---------- Task input

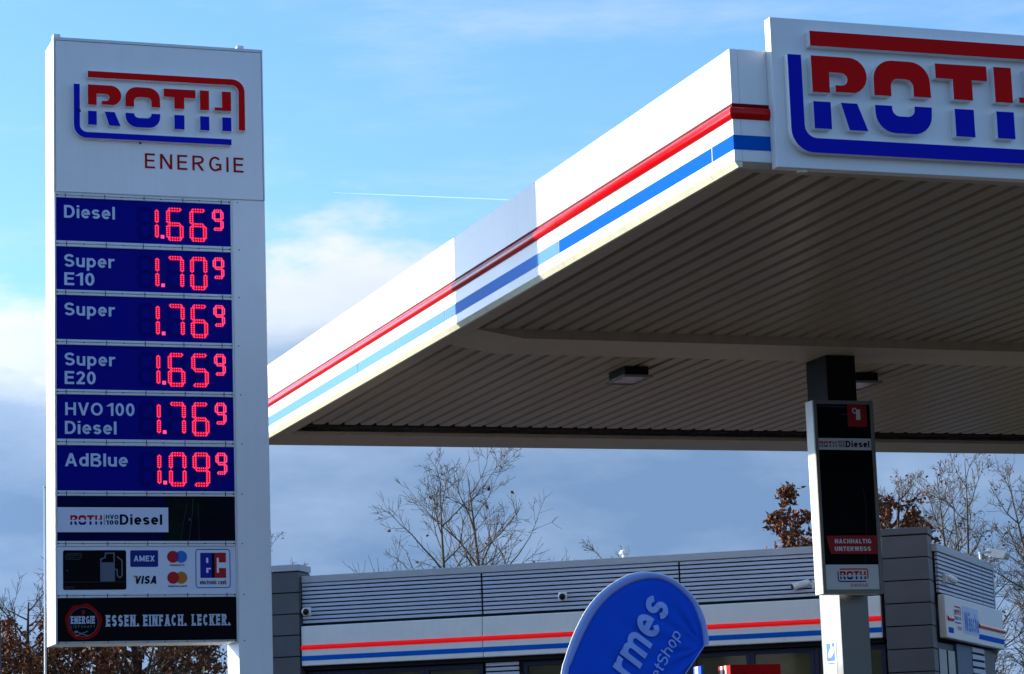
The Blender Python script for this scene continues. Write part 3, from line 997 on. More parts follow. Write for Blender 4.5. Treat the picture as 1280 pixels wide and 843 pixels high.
    for (ya, yb) in ((0.1285, 5.29), (5.99, LY - 1.46)):
        me = None
        for k in range(nsheet):
            if me is None:
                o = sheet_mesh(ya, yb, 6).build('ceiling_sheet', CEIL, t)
                me = o.data
            else:
                o = bpy.data.objects.new('ceiling_sheet', me)
                COL.objects.link(o)
                o.parent = t
            o.location = (x_first + k * 6 * P, 0, 5.204 + (k % 2) * 0.0012)
    # cross beam with bottom plate
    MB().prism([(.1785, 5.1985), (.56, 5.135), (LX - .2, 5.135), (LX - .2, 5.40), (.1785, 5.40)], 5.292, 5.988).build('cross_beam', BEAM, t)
    MB().box(0.32, LX - .2, 5.288, 5.2915, 5.19, 5.30).build('beam_lip', BEAM, t)
    # column
    c = MB().box(9.49 - CX, 9.748 - CX, 19.05 - CY, 19.42 - CY, 0.15, 5.1345).build('column', COLUMN, t, bev=0.006)
    MB().box(9.43 - CX, 9.81 - CX, 18.99 - CY, 19.48 - CY, 0.1505, 0.17).build('base_plate', FRAME, t)
    MB().box(9.486 - CX, 9.752 - CX, 19.046 - CY, 19.424 - CY, 4.66, 5.1343).build('column_top_shade', mat('black_brown_shade', (.012, .009, .008), .6, spec=.1), t, bev=.004)  # added dark sleeve: shade under the canopy put into its colour
    # notice on the column's left face
    ux = 9.49 - CX - 0.002

    def side_part(name, b, m):
        o = b.build(name, m, c)
        o.location = (ux, 19.331 - CY, 0)
        o.rotation_euler = (0, 0, R(-90))
        return o
    side_part('notice', MB().box(-.012, .172, -.001, .0019, 2.525, 2.795), mat('notice_white', (.80, .80, .80), .4, var=.02))
    b = MB().flat([(0, 2.634), (.148, 2.634), (.148, 2.779), (0, 2.779)], -.0022).flat([(0, 2.610), (.148, 2.610), (.148, 2.621), (0, 2.621)], -.0022)
    side_part('notice_blue', b, mat('notice_blue', (.015, .13, .62), .4))
    hand = [(.035, 2.668), (.062, 2.662), (.092, 2.668), (.118, 2.690), (.138, 2.706), (.136, 2.745), (.112, 2.752), (.100, 2.748), (.100, 2.782), (.080, 2.782), (.078, 2.738), (.052, 2.722), (.040, 2.700), (.030, 2.688)]
    side_part('notice_hand', MB().flat(hand, -.0032), mat('notice_white', (.80, .80, .80), .4))
    b = MB(); text(b, 'SGS', .012, 2.545, .050, w=.08, width=.125, y=-.0022)
    side_part('notice_lettering', b, mat('faded_pink', (.62, .42, .44), .5))
    return t


build_canopy()


def build_canopy_sign():
    t = thing('canopy_sign', 'white box sign with raised red and blue letters on the canopy front', 'sign', (6.383, 13.30, 5.186))
    W, H = 2.07, 0.905
    MB().box(0, W, 0.0, 0.078, 0, H).build('sign_box', WHITE, t, bev=0.004)
    logo_parts(t, 6.484 - 6.383 - .026, 5.276 - 5.186 - .014, 1.372, -0.055, -0.0005, True)
    for x in (0.25, 1.0, 1.8):
        MB().box(x, x + .05, .0785, .6, H - .12, H - .07).build('bracket', FRAME, t)
    MB().box(.15, .20, .02, .06, -.016, -.0005).build('bottom_clip', CREAM, t)
    return t


build_canopy_sign()


def build_lamp(loc, label):
    t = thing('ceiling_lamp', label, 'lamp', loc, group='lamps under the canopy')
    MB().box(-.11, .11, -.19, .19, -.075, .005).build('housing', PLASTIC_B, t, bev=.01)
    b = MB()
    b.box(-.135, -.115, -.225, .225, -.098, -.078).box(.115, .135, -.225, .225, -.098, -.078)
    b.box(-.1145, .1145, -.225, -.205, -.098, -.078).box(-.1145, .1145, .205, .225, -.098, -.078)
    b.build('frame', mat('lamp_frame_grey', (.22, .20, .18), .5), t)
    MB().box(-.1142, .1142, -.2047, .2047, -.090, -.080).build('lens', CLEAR, t)


build_lamp((8.27, 20.38, 5.205), 'rectangular lamp alone on the canopy ceiling left of the column')
build_lamp((10.47, 20.42, 5.205), 'rectangular canopy ceiling lamp half hidden behind the column')


# ------------------------------------------------------------------ advert frame on the column
def build_column_sign():
    X0, Y0 = 9.228, 18.80
    t = thing('poster_frame', 'tall narrow dark poster in aluminium frame on the canopy column', 'poster', (X0, Y0, 3.147))
    W, H, D = 0.540, 1.570, 0.15
    FR = mat('poster_aluminium', (0.20, 0.20, 0.175), 0.5, metal=0.2, spec=.2, var=0.05)
    MB().box(0.0, W, 0.02, D, 0, H).build('case', mat('poster_case', (0.70, 0.69, 0.62), .4), t, bev=.004)
    f = 0.030
    MB().box(0, f, 0, 0.0195, 0, H).build('frame_side', FR, t, bev=.003)
    MB().box(W - f, W, 0, 0.0195, 0, H).build('frame_side', FR, t, bev=.003)
    MB().box(f + .0005, W - f - .0005, 0, 0.0195, 0, f).build('frame_rail', FR, t, bev=.003)
    MB().box(f + .0005, W - f - .0005, 0, 0.0195, H - f, H).build('frame_rail', FR, t, bev=.003)
    PIC = mat('poster_night_print', (0.0020, 0.0024, 0.0045), 0.5, var=0.6, vscale=3, spec=.05, col2=(0.004, 0.014, 0.006), c2lo=.60, c2hi=.72)
    p = MB().box(f + .0007, W - f - .0007, .010, .0194, f + .0007, H - f - .0007).build('poster_print', PIC, t)
    ox, oz, y = -X0, -3.147, .0085
    q = lambda x0, x1, z0, z1, yy=y: MB().flat([(x0 + ox, z0 + oz), (x1 + ox, z0 + oz), (x1 + ox, z1 + oz), (x0 + ox, z1 + oz)], yy)
    WP = mat('poster_white', (.62, .63, .64), .4, var=.03)
    RD = mat('poster_red', (.33, .006, .008), .4)
    q(9.262, 9.735, 4.312, 4.407).build('white_strip', WP, p)
    q(9.262, 9.735, 3.180, 3.381).build('white_base', WP, p)
    q(9.534, 9.708, 4.503, 4.684).build('red_square', RD, p)
    MB().flat([(9.283 + ox, 3.614 + oz), (9.735 + ox, 3.617 + oz), (9.735 + ox, 3.466 + oz), (9.316 + ox, 3.467 + oz)], y).build('red_ribbon', RD, p)
    b = MB()
    b.flat([(9.61 + ox, 4.56 + oz), (9.65 + ox, 4.56 + oz), (9.65 + ox, 4.645 + oz), (9.615 + ox, 4.645 + oz)], y - .001)
    b.ribbon([(c + ox, d + oz) for c, d in arc(9.60, 4.635, .018, .020, 0, 330, 11)], .009, y - .002, True)
    b.build('pump_symbol', WP, p)
    b = MB()
    text(b, 'NACHHALTIG', 9.357 + ox, 3.552 + oz, .036, w=.24, width=.326, y=y - .001)
    b.build('lettering', WP, p)
    b = MB()
    text(b, 'UNTERWEGS', 9.354 + ox, 3.491 + oz, .036, w=.24, width=.322, y=y - .001)
    b.build('lettering', WP, p)
    RP, BP = mat('print_red', (0.48, 0.004, 0.010), 0.6, spec=.08), mat('print_blue', (0.006, 0.008, 0.20), 0.6, spec=.08)
    k = .275 / 1.354
    logo_print(p, 9.365 + ox, 3.240 + oz, k, y - .001, RP, BP)
    b = MB(); text(b, 'ENERGIE', 9.478 + ox, 3.203 + oz, .024, w=.13, width=.156, y=y - .001, track=.22)
    b.build('lettering', mat('print_red', (0.48, 0.004, 0.010), 0.6, spec=.08), p)
    logo_print(p, 9.268 + ox - .11 * .135, 4.336 + oz - .114 * .14, .135, y - .001, RP, BP, bars=False, kz=.14)
    b = MB()
    text(b, 'HVO', 9.437 + ox, 4.364 + oz, .024, w=.15, width=.06, y=y - .001)
    text(b, '100', 9.437 + ox, 4.334 + oz, .024, w=.15, width=.06, y=y - .001)
    text(b, 'Diesel', 9.503 + ox, 4.334 + oz, .053, w=.2, width=.215, y=y - .001)
    b.build('lettering', INK, p)
    b = MB()
    b.ribbon([(9.62 + ox, 3.40 + oz), (9.645 + ox, 3.62 + oz), (9.655 + ox, 3.85 + oz), (9.64 + ox, 4.0 + oz)], .003, y + .0006)
    b.build('road_print', mat('road_line_print', (0.05, 0.05, 0.09), 0.6), p)
    b = MB().flat([(9.27 + ox, 4.668 + oz), (9.52 + ox, 4.655 + oz), (9.52 + ox, 4.672 + oz), (9.27 + ox, 4.678 + oz)], y + .0006)
    b.flat([(9.44 + ox, 4.615 + oz), (9.52 + ox, 4.595 + oz), (9.53 + ox, 4.607 + oz)], y + .0006)
    b.build('sky_print', mat('poster_sky', (.02, .025, .12), .4), p)
    for z in (.35, 1.2):
        MB().box(.30, .48, D + .0005, .2495, z, z + .05).build('bracket', FRAME, t)


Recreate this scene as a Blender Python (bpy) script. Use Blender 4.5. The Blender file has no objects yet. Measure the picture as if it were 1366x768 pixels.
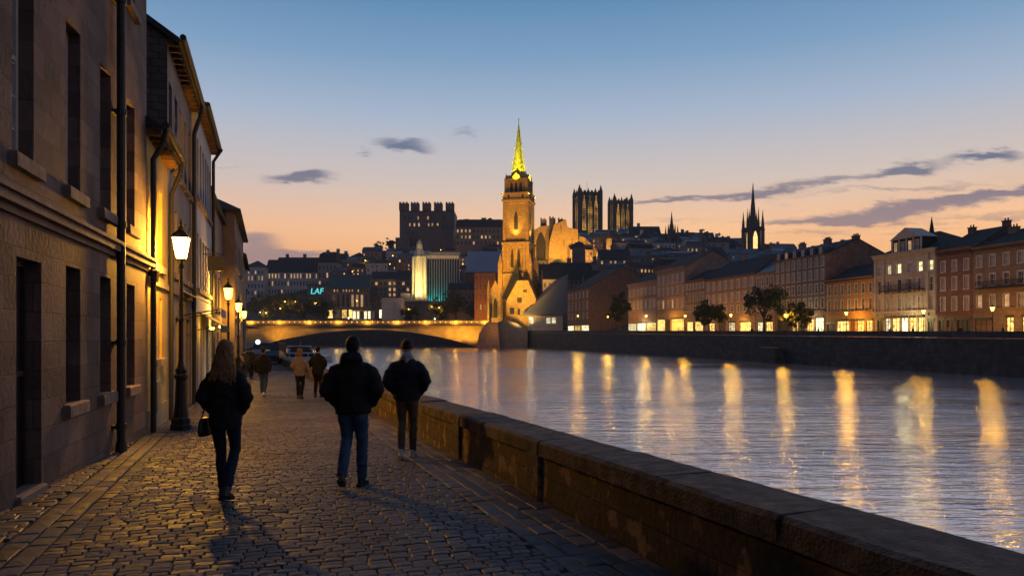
import bpy, bmesh, math, random
from mathutils import Vector, Matrix, noise
R = math.radians
scene = bpy.context.scene
COL = scene.collection
random.seed(7)

# ------------------------------------------------------------------ camera
CZ = 1.75
cam_d = bpy.data.cameras.new('camera')
cam = bpy.data.objects.new('camera', cam_d)
COL.objects.link(cam)
cam.location = (0, 0, CZ)
cam.rotation_euler = (R(90), 0, 0)
cam_d.sensor_width = 36
cam_d.lens = 26.35
cam_d.shift_y = 64 / 1366
cam_d.clip_start = 0.1
cam_d.clip_end = 9000
scene.camera = cam
scene.view_settings.view_transform = 'Standard'
scene.view_settings.look = 'None'
scene.view_settings.exposure = 0.22
scene.view_settings.gamma = 1.0
scene.render.engine = 'CYCLES'
cy = scene.cycles
cy.use_denoising = True
cy.max_bounces = 5
cy.diffuse_bounces = 3
cy.glossy_bounces = 3
cy.transparent_max_bounces = 12
cy.volume_bounces = 0
cy.sample_clamp_indirect = 4.0
cy.caustics_reflective = False
cy.caustics_refractive = False


def lin(c):
    return tuple(((v / 255) / 12.92 if v / 255 <= 0.04045 else ((v / 255 + 0.055) / 1.055) ** 2.4) for v in c)


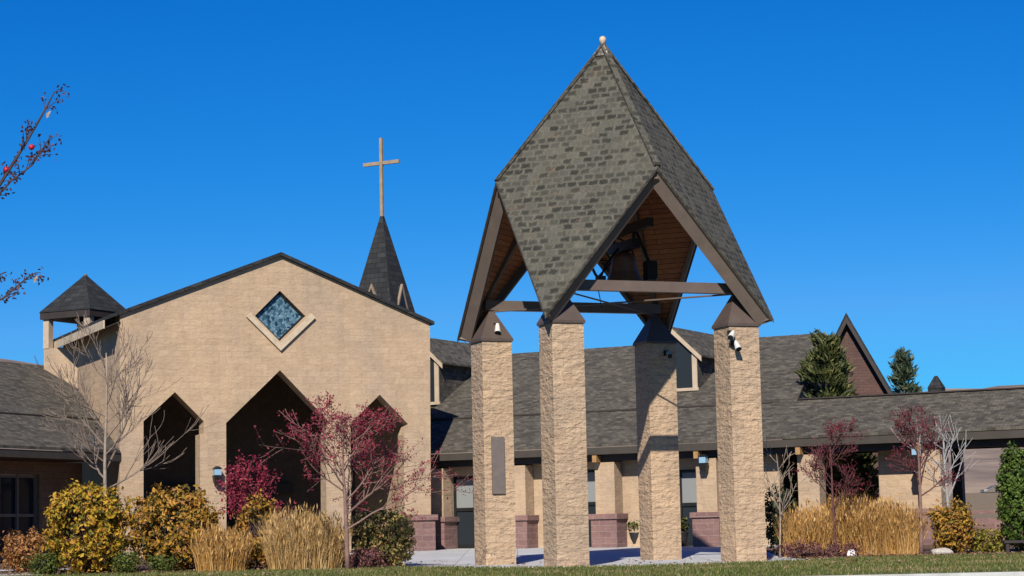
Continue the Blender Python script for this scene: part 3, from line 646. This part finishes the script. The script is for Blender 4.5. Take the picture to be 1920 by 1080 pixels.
yG = 75; pk = at(1587, 594, yG); GX = V((math.cos(R(-10)), math.sin(R(-10)), 0)); GN = V((-GX.y, GX.x, 0))
gb_ = thing('gabled_house', 'steep gabled building of dark purple brown block beyond the walkway roof', 'building', (pk.x, pk.y, -.5))
def G(s, n, z): return V((pk.x, pk.y, 0))+GX*s+GN*n+Z*z
hwG, zlo = 1.53, pk.z-2.9
m = MB(); m.prism([G(0, 0, pk.z-.05), G(-hwG, 0, zlo), G(-hwG, 0, -1), G(hwG, 0, -1), G(hwG, 0, zlo)], GN*8); m.build('wall', m_block('dark_brick', (.105, .062, .054), (.085, .050, .045), (.07, .043, .038), .02, .3, .1), gb_)
m = MB()
for q in (-1, 1): m.prism([G(0, -.35, pk.z), G(q*(hwG+.1), -.35, zlo-.2), G(q*(hwG+.1), 8.2, zlo-.2), G(0, 8.2, pk.z)], Z*.12)
m.build('roof', DARKROOF, gb_)
m = MB()
for q in (-1, 1): m.prism([G(0, -.36, pk.z-.004), G(q*(hwG+.1), -.36, zlo-.204), G(q*(hwG+.1)-q*.12, -.36, zlo-.204), G(0, -.36, pk.z-.26)], GN*.06)
m.build('rake_board', DKBROWN, gb_)
pv = at(1756, 728, 85); cv = V((pv.x, pv.y, 0)); m = pyr(cv, .3, pv.z, pv.z+.5, WD, WN, .05); m.box(cv+Z*(pv.z-1.5), .28, .28, 1.49, WD, WN)
single('roof_vent', m, DARKROOF, 'small dark pointed roof vent peeping above the walkway roof', 'vent')

# ------------------------------------------------------------------ lanterns
def lantern(p, n, t, label):
    T_ = thing('wall_lantern', label, 'lamp', tuple(p), 'wall lanterns on the piers')
    m = MB(); m.box(p-n*.02, .06, .02, .12, t, n); m.bar(p-n*.04+Z*.1, p-n*.22+Z*.1, .03, .03); m.build('bracket', BLACKM, T_)
    q = p-n*.20
    m = MB(); m.frustum([q-t*.10-n*.10+Z*-.22, q+t*.10-n*.10+Z*-.22, q+t*.10+n*.10+Z*-.22, q-t*.10+n*.10+Z*-.22], [q-t*.13-n*.13+Z*.02, q+t*.13-n*.13+Z*.02, q+t*.13+n*.13+Z*.02, q-t*.13+n*.13+Z*.02]); m.build('shade', BLACKM, T_)
    m = MB(); m.box(q+Z*.13, .11, .11, .10, t, n); m.build('glass', bpy.data.materials.get('lantern_glass') or m_glass('lantern_glass', (.22, .36, .48), .2), T_)
    m = MB(); m.frustum([q-t*.14-n*.14+Z*.235, q+t*.14-n*.14+Z*.235, q+t*.14+n*.14+Z*.235, q-t*.14+n*.14+Z*.235], [q-t*.04-n*.04+Z*.31, q+t*.04-n*.04+Z*.31, q+t*.04+n*.04+Z*.31, q-t*.04+n*.04+Z*.31]); m.build('lid', BLACKM, T_)
p = fp(404, 893); lantern(p, FN, FX, 'black lantern with bluish glass on the hall pier between two pointed openings')
p = hit(1324, 870, W(0, .28, 0), WN); lantern(p, WN, WD, 'black lantern with pale blue glass on the column between the two right pillars')
p = hit(1722, 855, W(0, .28, 0), WN); lantern(p, WN, WD, 'black lantern with pale blue glass among the red twigs at right')

# ------------------------------------------------------------------ plants
BARK = m_plain('pale_bark', (.30, .24, .19), .9, .3, 12); DBARK = m_plain('dark_bark', (.10, .065, .055), .9, .35, 12); MBARK = m_plain('mauve_bark', (.20, .12, .10), .9, .3, 12); REDBARK = m_plain('red_bark', (.10, .04, .04), .9, .3, 12); GBARK = m_plain('grey_bark', (.30, .29, .29), .9, .3, 12)
def rot_from(d, ang, rg):
    a = d.orthogonal().normalized(); a.rotate(Matrix.Rotation(rg.uniform(0, 2*math.pi), 3, d)); q = V(d); q.rotate(Matrix.Rotation(ang, 3, a)); return q
def grow(mb, p, d, Ln, r, lvl, rg, spread=(30, 55), up=.25, kids=(4, 6), tips=None, wob=.12, rmin=.006):
    n = 6; pts = [V(p)]; rad = [r]; dd = V(d)
    for k in range(n):
        dd = (dd+V((rg.gauss(0, wob), rg.gauss(0, wob), rg.gauss(0, wob)*.6+up*.16))).normalized(); pts.append(pts[-1]+dd*(Ln/n)); rad.append(max(r*(1-.62*(k+1)/n), rmin))
    mb.tube(pts, rad, 6 if r > .03 else 4)
    if tips is not None and lvl <= 1: tips += [(q, V(dd)) for q in pts[2:]]
    if lvl > 0:
        for c in range(rg.randint(*kids)):
            u = rg.uniform(.22, .98); k = min(int(u*n), n-1); q = lerp(pts[k], pts[k+1], u*n-k)
            grow(mb, q, rot_from((pts[k+1]-pts[k]).normalized(), R(rg.uniform(*spread)), rg), Ln*rg.uniform(.42, .66), rad[k]*.6, lvl-1, rg, spread, up, kids, tips, wob, rmin)
BARK2 = m_plain('twig_brown', (.20, .15, .12), .9, .3, 12)
def tree(name, label, px, py, y, height, seed, bark, trunk_h, r, limbs, lvl=2, leaf=None, nleaf=0, lsize=.05, up=.3, spread=(28, 50), lean=V((0,0,1)), limb_l=.55, group=None, cat='tree', jit=.12, az=None, kids=(4, 6), tilt=(30, 60), rmin=.006, bark2=None):
    rg = random.Random(seed); b0 = at(px, py, y); b0.z = gz(b0.x, b0.y)-.05
    t = thing(name, label, cat, tuple(b0), group); tips = []
    m = MB(); n = 8; pts = [b0]; rad = [r]; d = lean.normalized()
    for k in range(n):
        d = (d+V((rg.gauss(0, .03), rg.gauss(0, .03), .05))).normalized(); pts.append(pts[-1]+d*(height*.9/n)); rad.append(r*(1-.8*(k+1)/n))
    m.tube(pts, rad, 8); m.build('trunk', bark, t, True)
    m = MB()
    for c in range(limbs):
        u = lerp(trunk_h/height, .97, (c+rg.random()*.6)/limbs); k = min(int(u*n), n-1); q = lerp(pts[k], pts[k+1], u*n-k)
        a = rg.uniform(0, 6.283) if az is None else az[c % len(az)]+rg.gauss(0, .3); ti = R(rg.uniform(*tilt))
        dr_ = V((math.cos(a)*math.sin(ti), math.sin(a)*math.sin(ti), math.cos(ti)))
        grow(m, q, dr_, height*limb_l*(1.15-.75*u)*rg.uniform(.8, 1.15), rad[k]*.55, lvl-1, rg, spread, up, kids, tips, .1, rmin)
    m.build('branches', bark2 or bark, t)
    if leaf:
        m = MB()
        for i in range(nleaf):
            q, dd = tips[rg.randrange(len(tips))]
            c = q+V((rg.gauss(0, jit), rg.gauss(0, jit), rg.gauss(0, jit)))
            m.leaf(c, V((rg.gauss(0,1), rg.gauss(0,1), rg.gauss(0,1))).normalized(), V((rg.gauss(0,1), rg.gauss(0,1), rg.gauss(0,1))), lsize*rg.uniform(.6, 1.3), lsize*.45*rg.uniform(.6, 1.3))
        m.build('crown', leaf, t)
    return t
MAG = m_leaf('magenta_leaves', [(0, (.09, .010, .022)), (.4, (.24, .018, .048)), (.75, (.36, .035, .08)), (1, (.38, .09, .09))])
WINE = m_leaf('wine_leaves', [(0, (.06, .008, .018)), (.5, (.15, .015, .035)), (.85, (.24, .03, .05)), (1, (.3, .08, .07))])
tree('bare_tree', 'leafless pale tree with fanning branches behind the round yellow shrubs', 203, 1062, 52.6, 6.1, 5, BARK, 2.3, .07, 16, 3, up=.6, spread=(20, 42), limb_l=.385, kids=(4, 6), tilt=(38, 72), rmin=.006, bark2=BARK2, az=[0, 2.7, .5, 3.4, -.5, 2.2])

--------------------

◆ Your task ◆
Copy out precisely the lines that begin at the line containing "Continue the Blender" and end at the line containing "single('roof_vent', m, DARKROOF, 'small", including both; write nothing else.

◆ Result of the exercise ◆
Continue the Blender Python script for this scene: part 3, from line 646. This part finishes the script. The script is for Blender 4.5. Take the picture to be 1920 by 1080 pixels.
yG = 75; pk = at(1587, 594, yG); GX = V((math.cos(R(-10)), math.sin(R(-10)), 0)); GN = V((-GX.y, GX.x, 0))
gb_ = thing('gabled_house', 'steep gabled building of dark purple brown block beyond the walkway roof', 'building', (pk.x, pk.y, -.5))
def G(s, n, z): return V((pk.x, pk.y, 0))+GX*s+GN*n+Z*z
hwG, zlo = 1.53, pk.z-2.9
m = MB(); m.prism([G(0, 0, pk.z-.05), G(-hwG, 0, zlo), G(-hwG, 0, -1), G(hwG, 0, -1), G(hwG, 0, zlo)], GN*8); m.build('wall', m_block('dark_brick', (.105, .062, .054), (.085, .050, .045), (.07, .043, .038), .02, .3, .1), gb_)
m = MB()
for q in (-1, 1): m.prism([G(0, -.35, pk.z), G(q*(hwG+.1), -.35, zlo-.2), G(q*(hwG+.1), 8.2, zlo-.2), G(0, 8.2, pk.z)], Z*.12)
m.build('roof', DARKROOF, gb_)
m = MB()
for q in (-1, 1): m.prism([G(0, -.36, pk.z-.004), G(q*(hwG+.1), -.36, zlo-.204), G(q*(hwG+.1)-q*.12, -.36, zlo-.204), G(0, -.36, pk.z-.26)], GN*.06)
m.build('rake_board', DKBROWN, gb_)
pv = at(1756, 728, 85); cv = V((pv.x, pv.y, 0)); m = pyr(cv, .3, pv.z, pv.z+.5, WD, WN, .05); m.box(cv+Z*(pv.z-1.5), .28, .28, 1.49, WD, WN)
single('roof_vent', m, DARKROOF, 'small dark pointed roof vent peeping above the walkway roof', 'vent')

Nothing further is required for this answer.